Stated goal> Repeat every line, exactly, from the very first through the one where "R = random.Random(7)" appears. Add nothing else.

###

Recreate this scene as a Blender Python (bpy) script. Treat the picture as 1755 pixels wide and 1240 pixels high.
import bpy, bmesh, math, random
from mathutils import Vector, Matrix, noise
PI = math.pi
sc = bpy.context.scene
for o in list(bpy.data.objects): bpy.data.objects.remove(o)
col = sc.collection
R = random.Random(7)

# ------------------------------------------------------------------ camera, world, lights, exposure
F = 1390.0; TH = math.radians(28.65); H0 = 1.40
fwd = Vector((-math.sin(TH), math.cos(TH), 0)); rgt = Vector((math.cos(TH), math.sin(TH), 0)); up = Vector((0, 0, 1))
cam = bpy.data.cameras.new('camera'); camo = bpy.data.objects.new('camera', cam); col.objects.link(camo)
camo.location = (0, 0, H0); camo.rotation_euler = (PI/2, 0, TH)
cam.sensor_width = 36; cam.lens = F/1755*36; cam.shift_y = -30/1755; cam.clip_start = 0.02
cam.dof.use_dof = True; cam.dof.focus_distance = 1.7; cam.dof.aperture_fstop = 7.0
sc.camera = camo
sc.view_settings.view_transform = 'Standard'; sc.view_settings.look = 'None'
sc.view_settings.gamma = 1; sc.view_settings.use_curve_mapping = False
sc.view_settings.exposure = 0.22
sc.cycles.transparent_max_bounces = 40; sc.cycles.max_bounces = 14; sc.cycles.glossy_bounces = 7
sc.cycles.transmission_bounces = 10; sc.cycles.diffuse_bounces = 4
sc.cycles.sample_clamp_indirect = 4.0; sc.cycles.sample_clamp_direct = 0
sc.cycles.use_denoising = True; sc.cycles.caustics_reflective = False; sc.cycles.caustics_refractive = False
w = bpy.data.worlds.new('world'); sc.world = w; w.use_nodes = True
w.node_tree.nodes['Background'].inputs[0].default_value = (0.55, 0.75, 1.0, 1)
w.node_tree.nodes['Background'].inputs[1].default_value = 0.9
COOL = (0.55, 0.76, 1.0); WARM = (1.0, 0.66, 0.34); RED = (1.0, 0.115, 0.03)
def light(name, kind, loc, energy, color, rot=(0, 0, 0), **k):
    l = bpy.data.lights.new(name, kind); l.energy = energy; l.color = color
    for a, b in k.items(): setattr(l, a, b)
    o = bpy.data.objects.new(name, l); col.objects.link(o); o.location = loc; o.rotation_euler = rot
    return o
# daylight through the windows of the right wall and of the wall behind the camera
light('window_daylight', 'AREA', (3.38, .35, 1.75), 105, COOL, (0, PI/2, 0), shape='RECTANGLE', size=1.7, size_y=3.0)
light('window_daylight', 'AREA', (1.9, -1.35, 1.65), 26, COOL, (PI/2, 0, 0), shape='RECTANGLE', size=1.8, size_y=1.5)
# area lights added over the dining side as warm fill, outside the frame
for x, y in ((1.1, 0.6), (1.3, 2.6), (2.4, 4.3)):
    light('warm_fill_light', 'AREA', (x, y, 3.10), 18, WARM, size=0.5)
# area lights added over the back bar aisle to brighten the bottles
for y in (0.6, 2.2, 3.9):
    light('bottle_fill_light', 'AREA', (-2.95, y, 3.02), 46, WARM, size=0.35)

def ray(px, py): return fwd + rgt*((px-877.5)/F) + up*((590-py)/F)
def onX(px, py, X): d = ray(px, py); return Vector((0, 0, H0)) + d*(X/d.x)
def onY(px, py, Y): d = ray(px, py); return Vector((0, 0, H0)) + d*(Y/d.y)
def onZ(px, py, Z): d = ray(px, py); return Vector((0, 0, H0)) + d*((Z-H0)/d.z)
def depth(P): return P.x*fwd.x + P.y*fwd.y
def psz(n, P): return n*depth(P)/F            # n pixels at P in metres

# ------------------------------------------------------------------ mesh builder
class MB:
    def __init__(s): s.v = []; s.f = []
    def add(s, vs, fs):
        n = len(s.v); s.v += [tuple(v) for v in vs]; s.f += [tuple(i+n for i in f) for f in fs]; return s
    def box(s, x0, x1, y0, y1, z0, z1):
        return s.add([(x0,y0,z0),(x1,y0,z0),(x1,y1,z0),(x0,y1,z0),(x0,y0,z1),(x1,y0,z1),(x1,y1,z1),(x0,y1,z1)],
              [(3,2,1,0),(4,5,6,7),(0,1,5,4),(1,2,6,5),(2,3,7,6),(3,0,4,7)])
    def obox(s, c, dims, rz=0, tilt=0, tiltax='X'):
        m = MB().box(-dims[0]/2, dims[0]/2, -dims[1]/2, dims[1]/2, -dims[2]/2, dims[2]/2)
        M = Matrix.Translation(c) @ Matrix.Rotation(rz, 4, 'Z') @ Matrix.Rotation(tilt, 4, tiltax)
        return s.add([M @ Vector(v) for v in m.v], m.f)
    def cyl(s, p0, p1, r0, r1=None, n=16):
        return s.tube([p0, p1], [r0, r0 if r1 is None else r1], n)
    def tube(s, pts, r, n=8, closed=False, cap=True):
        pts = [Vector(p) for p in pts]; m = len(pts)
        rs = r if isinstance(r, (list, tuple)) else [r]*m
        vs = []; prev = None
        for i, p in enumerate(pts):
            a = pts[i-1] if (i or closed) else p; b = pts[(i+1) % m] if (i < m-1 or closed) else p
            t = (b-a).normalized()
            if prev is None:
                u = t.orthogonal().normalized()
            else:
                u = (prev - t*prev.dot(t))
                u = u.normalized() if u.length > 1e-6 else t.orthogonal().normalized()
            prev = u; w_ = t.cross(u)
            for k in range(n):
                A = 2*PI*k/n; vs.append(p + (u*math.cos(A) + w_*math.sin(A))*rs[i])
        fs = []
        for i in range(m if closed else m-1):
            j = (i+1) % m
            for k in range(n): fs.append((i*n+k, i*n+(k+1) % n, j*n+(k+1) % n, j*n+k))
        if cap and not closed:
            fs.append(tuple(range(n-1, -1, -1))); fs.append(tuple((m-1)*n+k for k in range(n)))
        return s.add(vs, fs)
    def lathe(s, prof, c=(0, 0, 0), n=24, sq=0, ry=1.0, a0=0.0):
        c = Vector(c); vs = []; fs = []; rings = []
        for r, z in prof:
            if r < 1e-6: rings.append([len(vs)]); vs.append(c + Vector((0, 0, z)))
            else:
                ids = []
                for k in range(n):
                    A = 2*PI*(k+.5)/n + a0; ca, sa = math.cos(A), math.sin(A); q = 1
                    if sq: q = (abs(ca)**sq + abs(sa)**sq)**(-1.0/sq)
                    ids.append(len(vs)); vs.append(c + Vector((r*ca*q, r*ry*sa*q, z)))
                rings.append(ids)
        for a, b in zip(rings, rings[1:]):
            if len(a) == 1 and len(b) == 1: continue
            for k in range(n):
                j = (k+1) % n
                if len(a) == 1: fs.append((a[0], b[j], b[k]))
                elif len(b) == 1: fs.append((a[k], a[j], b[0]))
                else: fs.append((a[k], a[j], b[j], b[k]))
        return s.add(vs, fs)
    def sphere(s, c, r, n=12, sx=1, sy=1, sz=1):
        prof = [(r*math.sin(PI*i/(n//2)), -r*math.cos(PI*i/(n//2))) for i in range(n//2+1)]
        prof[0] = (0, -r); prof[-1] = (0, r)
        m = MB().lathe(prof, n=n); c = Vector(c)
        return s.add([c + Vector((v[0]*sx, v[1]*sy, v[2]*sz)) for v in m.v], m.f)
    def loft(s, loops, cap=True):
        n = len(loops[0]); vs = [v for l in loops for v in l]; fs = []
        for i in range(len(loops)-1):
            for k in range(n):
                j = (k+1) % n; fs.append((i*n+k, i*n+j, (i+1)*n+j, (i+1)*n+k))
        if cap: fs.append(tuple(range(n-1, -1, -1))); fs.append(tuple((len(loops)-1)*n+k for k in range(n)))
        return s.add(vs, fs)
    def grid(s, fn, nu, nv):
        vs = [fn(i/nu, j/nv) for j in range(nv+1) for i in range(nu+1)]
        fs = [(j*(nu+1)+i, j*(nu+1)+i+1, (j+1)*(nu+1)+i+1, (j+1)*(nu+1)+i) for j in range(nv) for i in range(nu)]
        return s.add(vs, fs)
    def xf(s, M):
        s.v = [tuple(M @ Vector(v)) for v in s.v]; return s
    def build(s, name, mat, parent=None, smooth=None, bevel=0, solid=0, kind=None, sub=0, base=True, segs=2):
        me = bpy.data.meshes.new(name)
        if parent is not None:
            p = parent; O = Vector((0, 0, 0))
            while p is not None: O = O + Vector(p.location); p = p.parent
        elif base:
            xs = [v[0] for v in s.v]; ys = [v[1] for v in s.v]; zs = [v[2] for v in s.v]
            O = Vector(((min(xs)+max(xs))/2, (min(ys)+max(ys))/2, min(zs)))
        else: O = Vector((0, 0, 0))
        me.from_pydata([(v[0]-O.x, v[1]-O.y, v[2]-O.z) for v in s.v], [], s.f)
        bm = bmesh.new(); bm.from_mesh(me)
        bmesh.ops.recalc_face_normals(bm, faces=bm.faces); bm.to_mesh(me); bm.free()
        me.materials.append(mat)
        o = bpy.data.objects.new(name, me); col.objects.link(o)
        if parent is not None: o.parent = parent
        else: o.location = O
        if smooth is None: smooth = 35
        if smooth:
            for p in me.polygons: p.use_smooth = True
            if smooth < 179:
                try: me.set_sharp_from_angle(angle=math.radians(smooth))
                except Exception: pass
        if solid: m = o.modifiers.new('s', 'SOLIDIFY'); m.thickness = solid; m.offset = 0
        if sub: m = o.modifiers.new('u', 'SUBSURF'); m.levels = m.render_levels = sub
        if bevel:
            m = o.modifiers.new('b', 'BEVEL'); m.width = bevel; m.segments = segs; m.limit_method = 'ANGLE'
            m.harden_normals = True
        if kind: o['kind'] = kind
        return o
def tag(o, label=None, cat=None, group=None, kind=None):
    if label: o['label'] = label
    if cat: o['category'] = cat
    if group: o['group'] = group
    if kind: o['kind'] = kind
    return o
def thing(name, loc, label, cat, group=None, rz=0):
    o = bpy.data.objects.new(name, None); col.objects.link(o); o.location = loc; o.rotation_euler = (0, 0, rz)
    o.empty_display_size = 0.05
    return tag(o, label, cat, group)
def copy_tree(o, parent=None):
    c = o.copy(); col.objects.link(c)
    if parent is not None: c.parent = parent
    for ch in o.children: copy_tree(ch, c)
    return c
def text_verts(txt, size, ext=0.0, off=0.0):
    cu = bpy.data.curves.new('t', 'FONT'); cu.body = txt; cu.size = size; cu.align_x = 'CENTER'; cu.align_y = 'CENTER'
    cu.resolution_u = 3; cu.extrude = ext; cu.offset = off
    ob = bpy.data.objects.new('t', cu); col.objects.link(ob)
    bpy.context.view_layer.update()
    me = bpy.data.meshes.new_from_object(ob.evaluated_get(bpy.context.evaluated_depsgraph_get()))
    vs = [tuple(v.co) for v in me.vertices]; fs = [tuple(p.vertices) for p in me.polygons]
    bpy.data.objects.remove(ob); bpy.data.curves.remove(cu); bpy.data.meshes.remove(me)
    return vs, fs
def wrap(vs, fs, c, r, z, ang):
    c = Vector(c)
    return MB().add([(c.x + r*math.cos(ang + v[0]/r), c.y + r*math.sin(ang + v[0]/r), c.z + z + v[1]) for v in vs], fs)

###

Final result>
Recreate this scene as a Blender Python (bpy) script. Treat the picture as 1755 pixels wide and 1240 pixels high.
import bpy, bmesh, math, random
from mathutils import Vector, Matrix, noise
PI = math.pi
sc = bpy.context.scene
for o in list(bpy.data.objects): bpy.data.objects.remove(o)
col = sc.collection
R = random.Random(7)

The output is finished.